**Written instruction**
With the images removed, repeat the data below exactly.

**Raw data**

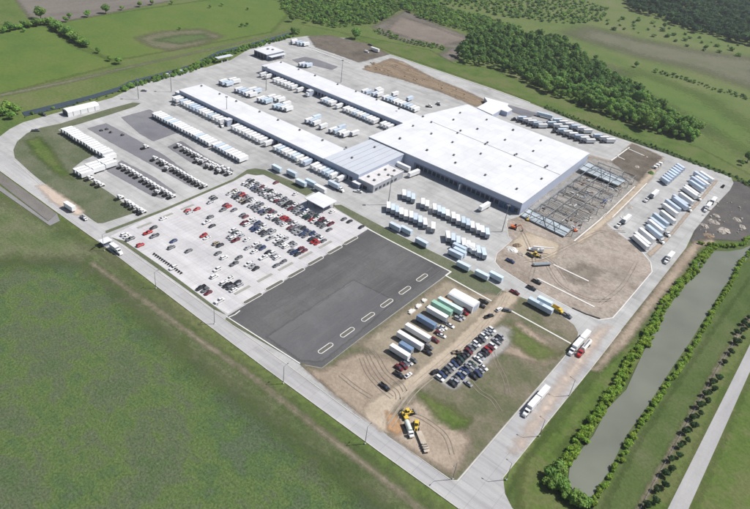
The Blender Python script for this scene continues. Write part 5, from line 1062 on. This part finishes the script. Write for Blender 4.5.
# ================================================================== VEGETATION
NP = np.random.RandomState(5)
def crown_arrays(rx, rz, zc, nleaf, leaf, blobs=9, core=True, seed=0):
    """leaf-clump quads over a handful of lobes, plus rough inner lobes; returns verts, quad/tri faces"""
    r = np.random.RandomState(seed); vs, fs = [], []
    cs = []
    for i in range(blobs):
        d = r.normal(size=3); d /= np.linalg.norm(d); k = r.uniform(.35, .62)
        cs.append((d[0] * rx * k, d[1] * rx * k, zc + d[2] * rz * k * .9, r.uniform(.38, .6)))
    cs.append((0, 0, zc, .68))
    if core:
        for cx, cy, cz, q in cs:
            o = len(vs); n = 7
            for j, (ph, rr_) in enumerate(((-.8, .6), (0, 1), (.8, .62))):
                for i in range(n):
                    a = 2 * math.pi * i / n + j * .4; g_ = r.uniform(.72, .95) * q
                    vs.append((cx + math.cos(a) * rx * rr_ * g_, cy + math.sin(a) * rx * rr_ * g_, cz + ph * rz * g_))
            vs.append((cx, cy, cz - rz * q * .9)); vs.append((cx, cy, cz + rz * q * .9))
            for j in range(2):
                for i in range(n): fs.append((o + j * n + i, o + j * n + (i + 1) % n, o + (j + 1) * n + (i + 1) % n, o + (j + 1) * n + i))
            for i in range(n): fs.append((o + 3 * n, o + (i + 1) % n, o + i)); fs.append((o + 3 * n + 1, o + 2 * n + i, o + 2 * n + (i + 1) % n))
    for _ in range(nleaf):
        cx, cy, cz, q = cs[r.randint(len(cs))]; d = r.normal(size=3); d[2] = abs(d[2]) * .9 + d[2] * .25; d /= np.linalg.norm(d)
        f = r.uniform(.85, 1.12) * q; p = np.array((cx + d[0] * rx * f, cy + d[1] * rx * f, cz + d[2] * rz * f))
        nn = d + r.normal(size=3) * .55; nn /= np.linalg.norm(nn); t = np.cross(nn, r.normal(size=3)); t /= np.linalg.norm(t); b = np.cross(nn, t); s = leaf * r.uniform(.6, 1.3)
        o = len(vs); vs += [tuple(p + t * s), tuple(p + b * s * .8), tuple(p - t * s), tuple(p - b * s * .8)]; fs.append((o, o + 1, o + 2, o + 3))
    return vs, fs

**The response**
The Blender Python script for this scene continues. Write part 5, from line 1062 on. This part finishes the script. Write for Blender 4.5.
# ================================================================== VEGETATION
NP = np.random.RandomState(5)
def crown_arrays(rx, rz, zc, nleaf, leaf, blobs=9, core=True, seed=0):
    """leaf-clump quads over a handful of lobes, plus rough inner lobes; returns verts, quad/tri faces"""
    r = np.random.RandomState(seed); vs, fs = [], []
    cs = []
    for i in range(blobs):
        d = r.normal(size=3); d /= np.linalg.norm(d); k = r.uniform(.35, .62)
        cs.append((d[0] * rx * k, d[1] * rx * k, zc + d[2] * rz * k * .9, r.uniform(.38, .6)))
    cs.append((0, 0, zc, .68))
    if core:
        for cx, cy, cz, q in cs:
            o = len(vs); n = 7
            for j, (ph, rr_) in enumerate(((-.8, .6), (0, 1), (.8, .62))):
                for i in range(n):
                    a = 2 * math.pi * i / n + j * .4; g_ = r.uniform(.72, .95) * q
                    vs.append((cx + math.cos(a) * rx * rr_ * g_, cy + math.sin(a) * rx * rr_ * g_, cz + ph * rz * g_))
            vs.append((cx, cy, cz - rz * q * .9)); vs.append((cx, cy, cz + rz * q * .9))
            for j in range(2):
                for i in range(n): fs.append((o + j * n + i, o + j * n + (i + 1) % n, o + (j + 1) * n + (i + 1) % n, o + (j + 1) * n + i))
            for i in range(n): fs.append((o + 3 * n, o + (i + 1) % n, o + i)); fs.append((o + 3 * n + 1, o + 2 * n + i, o + 2 * n + (i + 1) % n))
    for _ in range(nleaf):
        cx, cy, cz, q = cs[r.randint(len(cs))]; d = r.normal(size=3); d[2] = abs(d[2]) * .9 + d[2] * .25; d /= np.linalg.norm(d)
        f = r.uniform(.85, 1.12) * q; p = np.array((cx + d[0] * rx * f, cy + d[1] * rx * f, cz + d[2] * rz * f))
        nn = d + r.normal(size=3) * .55; nn /= np.linalg.norm(nn); t = np.cross(nn, r.normal(size=3)); t /= np.linalg.norm(t); b = np.cross(nn, t); s = leaf * r.uniform(.6, 1.3)
        o = len(vs); vs += [tuple(p + t * s), tuple(p + b * s * .8), tuple(p - t * s), tuple(p - b * s * .8)]; fs.append((o, o + 1, o + 2, o + 3))
    return vs, fs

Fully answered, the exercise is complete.